Work to do: Leave the pictures out, and retype all of the material exactly as written.

Data shown:
=====

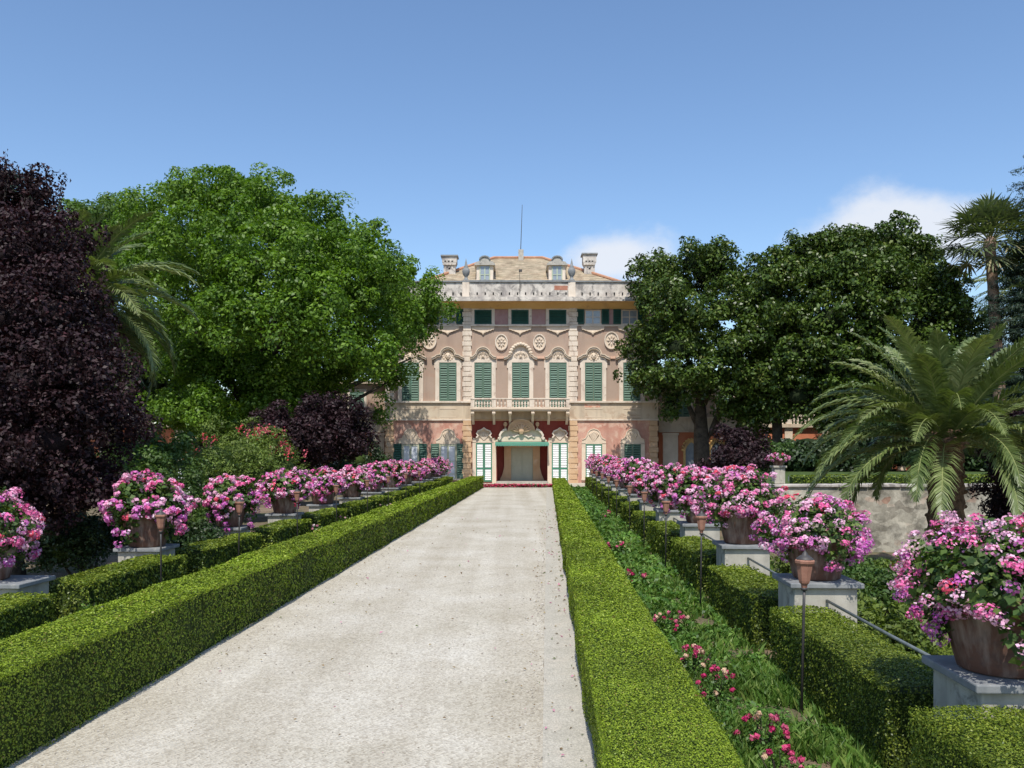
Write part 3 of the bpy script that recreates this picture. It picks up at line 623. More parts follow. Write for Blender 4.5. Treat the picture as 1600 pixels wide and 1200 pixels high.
# ------------------------------------------------------------------ trees
def crown(name, lobes, mat, root, leaf, cr=.9, dens=1.0, per=150, flat=.75, core=None, cover=.9, asp=.55, up=.35, seed=0, corem='hedgecore', sub=9, hole=1.0, shrink=1.0):
    """lobes (x,y,z,r[,rz]): leafy clumps are spread over the lobes' outer skin, leaves over each clump"""
    r = np.random.default_rng(seed+100); L = np.array([(a+(a[3],))[:5] if len(a) == 4 else a for a in lobes], float); L[:,3:] *= shrink
    if sub:
        S_ = []
        for (x,y,z,ra,rz) in L:
            if ra < 1.25*cr: S_.append((x,y,z,ra,rz)); continue
            S_.append((x,y,z,ra*.56,rz*.56)); k_ = sub if ra > 2.2*cr else max(4, sub-4)
            for _ in range(k_):
                d_ = unit(r.normal(size=3)+np.array([0,-.25,.1])); q_ = r.uniform(.62,1.12); f_ = r.uniform(.20,.42)
                S_.append((x+d_[0]*ra*q_, y+d_[1]*ra*q_, z+d_[2]*rz*q_, ra*f_, ra*f_*.8))
        L0 = L; L = np.array(S_)
    else: L0 = L
    C, CR, CN = [], [], []
    for i, (x,y,z,ra,rz) in enumerate(L):
        n_ = max(4, int(dens*4*pi*ra*(ra+rz)/2/(cr*cr)*1.1))
        d = unit(r.normal(size=(n_,3))); p = np.array([x,y,z])+d*np.array([ra,ra,rz])*(.78+.27*r.random((n_,1)))
        ok = np.ones(n_, bool)
        for j, (x2,y2,z2,r2,rz2) in enumerate(L):
            if j != i: ok &= (((p-np.array([x2,y2,z2]))/np.array([r2,r2,rz2]))**2).sum(1) > cover**2*.72
        ok &= bumps(p[:,0]*1.1+p[:,1]*.7, p[:,2]*1.4, .9/cr**.5, seed) < hole
        C.append(p[ok]); CN.append(d[ok]); CR.append(cr*(.6+.75*r.random(ok.sum())))
    C = np.concatenate(C); CR = np.concatenate(CR); CN = np.concatenate(CN)
    n_ = len(C); d = unit(r.normal(size=(n_,per,3))+CN[:,None,:]*.55+np.array([0,0,up])); rad = (.55+.5*r.random((n_,per,1))**.7)
    P = C[:,None,:]+d*CR[:,None,None]*rad*np.array([1,1,flat])
    Nn = d+np.array([0,0,.35])+r.normal(size=d.shape)*.55
    clt = r.random(n_); tone = np.clip(.32*clt[:,None]+.68*r.random((n_,per)), 0, 1)
    ex = None
    if core:
        ex = MB()
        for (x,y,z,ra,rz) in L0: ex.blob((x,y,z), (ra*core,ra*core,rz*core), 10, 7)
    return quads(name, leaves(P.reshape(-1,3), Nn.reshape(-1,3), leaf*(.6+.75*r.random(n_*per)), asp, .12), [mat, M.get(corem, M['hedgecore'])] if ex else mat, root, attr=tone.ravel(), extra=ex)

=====

Complete response:
Write part 3 of the bpy script that recreates this picture. It picks up at line 623. More parts follow. Write for Blender 4.5. Treat the picture as 1600 pixels wide and 1200 pixels high.
# ------------------------------------------------------------------ trees
def crown(name, lobes, mat, root, leaf, cr=.9, dens=1.0, per=150, flat=.75, core=None, cover=.9, asp=.55, up=.35, seed=0, corem='hedgecore', sub=9, hole=1.0, shrink=1.0):
    """lobes (x,y,z,r[,rz]): leafy clumps are spread over the lobes' outer skin, leaves over each clump"""
    r = np.random.default_rng(seed+100); L = np.array([(a+(a[3],))[:5] if len(a) == 4 else a for a in lobes], float); L[:,3:] *= shrink
    if sub:
        S_ = []
        for (x,y,z,ra,rz) in L:
            if ra < 1.25*cr: S_.append((x,y,z,ra,rz)); continue
            S_.append((x,y,z,ra*.56,rz*.56)); k_ = sub if ra > 2.2*cr else max(4, sub-4)
            for _ in range(k_):
                d_ = unit(r.normal(size=3)+np.array([0,-.25,.1])); q_ = r.uniform(.62,1.12); f_ = r.uniform(.20,.42)
                S_.append((x+d_[0]*ra*q_, y+d_[1]*ra*q_, z+d_[2]*rz*q_, ra*f_, ra*f_*.8))
        L0 = L; L = np.array(S_)
    else: L0 = L
    C, CR, CN = [], [], []
    for i, (x,y,z,ra,rz) in enumerate(L):
        n_ = max(4, int(dens*4*pi*ra*(ra+rz)/2/(cr*cr)*1.1))
        d = unit(r.normal(size=(n_,3))); p = np.array([x,y,z])+d*np.array([ra,ra,rz])*(.78+.27*r.random((n_,1)))
        ok = np.ones(n_, bool)
        for j, (x2,y2,z2,r2,rz2) in enumerate(L):
            if j != i: ok &= (((p-np.array([x2,y2,z2]))/np.array([r2,r2,rz2]))**2).sum(1) > cover**2*.72
        ok &= bumps(p[:,0]*1.1+p[:,1]*.7, p[:,2]*1.4, .9/cr**.5, seed) < hole
        C.append(p[ok]); CN.append(d[ok]); CR.append(cr*(.6+.75*r.random(ok.sum())))
    C = np.concatenate(C); CR = np.concatenate(CR); CN = np.concatenate(CN)
    n_ = len(C); d = unit(r.normal(size=(n_,per,3))+CN[:,None,:]*.55+np.array([0,0,up])); rad = (.55+.5*r.random((n_,per,1))**.7)
    P = C[:,None,:]+d*CR[:,None,None]*rad*np.array([1,1,flat])
    Nn = d+np.array([0,0,.35])+r.normal(size=d.shape)*.55
    clt = r.random(n_); tone = np.clip(.32*clt[:,None]+.68*r.random((n_,per)), 0, 1)
    ex = None
    if core:
        ex = MB()
        for (x,y,z,ra,rz) in L0: ex.blob((x,y,z), (ra*core,ra*core,rz*core), 10, 7)
    return quads(name, leaves(P.reshape(-1,3), Nn.reshape(-1,3), leaf*(.6+.75*r.random(n_*per)), asp, .12), [mat, M.get(corem, M['hedgecore'])] if ex else mat, root, attr=tone.ravel(), extra=ex)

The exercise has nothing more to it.